[Buildroot] Suggestion, Keep version in a separate file.

Ulf Samuelsson ulf at atmel.com
Tue Nov 7 21:10:37 UTC 2006


Marc Lindahl skrev:
> On Nov 7, 2006, at 2:43 AM, Ulf Samuelsson wrote:
> 
>> That sounds like it would make the buildroot system overly complicated
>> for an rare edge case.
>> You can do that by managing your .config files - many ways to do that
>> already....
>>
>> => I really do not see
>>     how I can, using .config,
>>     select between
>>     package-1.18 and
>>     package-1.19 unless
>>     there is support for
>>     it in the Config.in files.
>>     (Which there isn't)
>>     so I have to use two
>>     different versions of
>>     buildroot and this is
>>     making life more
>>     complex.
>>
>>     Anyway, what's so complex
>>     about adding an extra
>>     include statement in
>>     the Makefile?
>>
>>     include $(BR2_VERSION_INFO)
> 
> one more thing that could cause serious confusion in the normal case...

Why is this confusing?
BR2_VERSION_INFO is set to ".version" as default.

> 
> 
>>     and set this to ".versions"
>>     in the main Config.in as
>>     default.
>>     If a user wants a different
>>     set of package versions
>>     then it is easy to select
>>     another file.
>>
>>     By using different .config
>>     files you easily can maintain different projects using different 
>> Version Info files.
>>
>>
>>     I doubt this is a corner
>>     case.  Anyone that is supporting more than one
>> project runs into this problem.
> 
> 
> I disagree that to manage separate projects within the same buildroot 
> tree makes any sense whatsoever.  It opens the opportunity that 
> unrelated projects could intermingle - cross-pollinating bugs, etc.

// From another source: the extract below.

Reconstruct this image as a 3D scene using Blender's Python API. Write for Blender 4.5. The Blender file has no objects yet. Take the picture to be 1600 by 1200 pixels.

The goal is to have a single source for the buildroot, and
to allow the complete customer project to be deleted, with the exception
of the .config and the .version file.
It shall handle several versions for each customer and several customers
using this single source tree with minimal effort.

The current buildroot structure does not support this so
you have to have multiple buildroot tarballs and have to remember
which is used for which customer.

> I really for the life of me can't figure out why you'd want to do that 
> - normally you want a bunch of builds all using the same packages (e.g. 
> debugging, emulator, eval board, target hardware, etc.) - in which case 
> you really want to be sure that your packages are all the same, else 
> you debug a different version than you release!
> 
> perhaps you can give a real-world example or two?
> 
Customer A pays for a distribution, and the combination of packages is
thoroughly tested.
Customer B pays for a distribution one year later and a different
combination of packages is tested.
Customer A comes back and wants to have a new package added to his/her
distribution, but does not want to retest the rest.
Customer B comes back and wants to have a bugfix of <package>-1.18
This bugfix exists in <package>-1.22.

With the proposal, you can keep a single source code for buildroot
and just add a .config file and a .version file and you can reproduce
everything you did the last time.
For customer A, you edit the .version file <.version-customer-A-1.0>
to ensure that you have the desired version of the new package and
store in <.version-customer-A-1.1>. A new -.config file is generated to
include the new version file as well as the old.

For customer B, you edit the <.version-customer-B-1.0> file
to use <package>-1.22 and this is stored in <.version-customer-B-1.1>.
All new packages are built in build_<arch>_customer_B_V1.1

Everything can be maintained using a single source package.


> buildroot already supports the speed optimization to relocate the 
> package directory... you could have all your projects pointing to the 
> same one without the intermingling problem.
> 
> for separate projects why wouldn't you have separate buildroot trees - 
> I know I would for no other reason than the usual contractual 
> non-disclosures that come with consulting jobs.

You do not have to store the .config and .version files inside the
source package.
Also if there are customer specific packages, they can probably be
applied using a new directory "local" (similar to packages) which is
customer specific and stored outside the normal source package.